Now before we ask Trustee Marksheid if she’s ever actually been to Williamsburg, it would be good to know if she has any basis to make that comparison, or has any clue about economic development.

I for one am willing to bet that she was given that line because it was a good sound bite. For those of us who have seen Trustee Marksheid in action as a quasi-representative of the village to the BID, I can tell you she doesn’t know the slightest thing about economic development or business.

If village officials were interested in economic development, and I mean really interested (not just because there is an election in March 2011 and they are aware of the impending challenge they face), they would appoint appropriate business-minded representatives to the board of the BID rather than themselves; they would invest in an aggressive marketing campaign that would generate traffic to the village; they would actually budget for and hire a competent economic development director to execute a series of new initiatives that go beyond their typical “elected official ribbon-cutting ceremony” photo-op’s to celebrate new businesses; and they would once and for all address the quality of life issues that make the village complicated – parking being among the most pressing.
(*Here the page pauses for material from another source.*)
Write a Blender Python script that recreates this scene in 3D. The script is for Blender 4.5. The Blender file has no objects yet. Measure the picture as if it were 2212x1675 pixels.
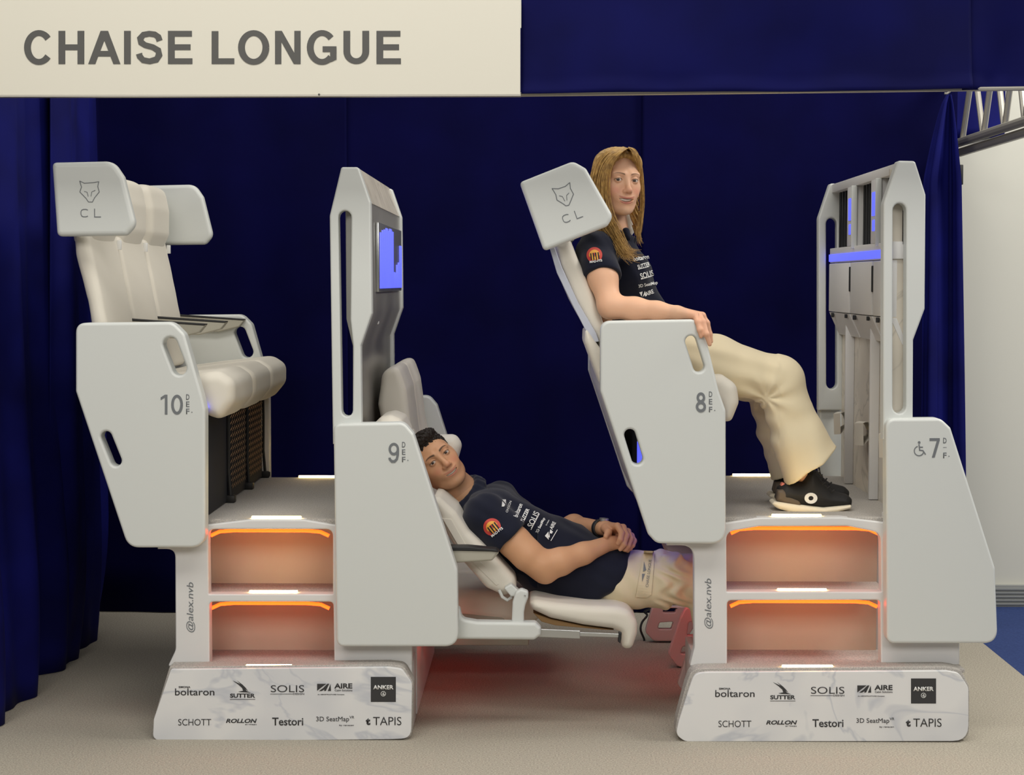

If our elected officials want to talk out of both sides of their mouths, that’s fine, but the absent-minded representation that has dominated the village for over a quarter century, where our representatives in local government sat idly by as the downturn swept through the Plaza, should not go unnoticed by the voters of this village.

Great Neck Plaza needs leadership, not a bunch of pandering politicians who have an over-inflated sense of self that has prevented them from governing effectively.

Mayor Celender, if you’re serious about wanting to revitalize our downtown, let me commend you for addressing this issue (even if it took you too many years to come to this conclusion) and suggest that you call in experts to offer you guidance and advice and finally lift the unnecessary restrictions with which you have burdened property and business owners with for far too long.

It might also help if you and your colleagues on the Board of Trustees step away from interfering with the work of the BID and start focusing on the business of the people.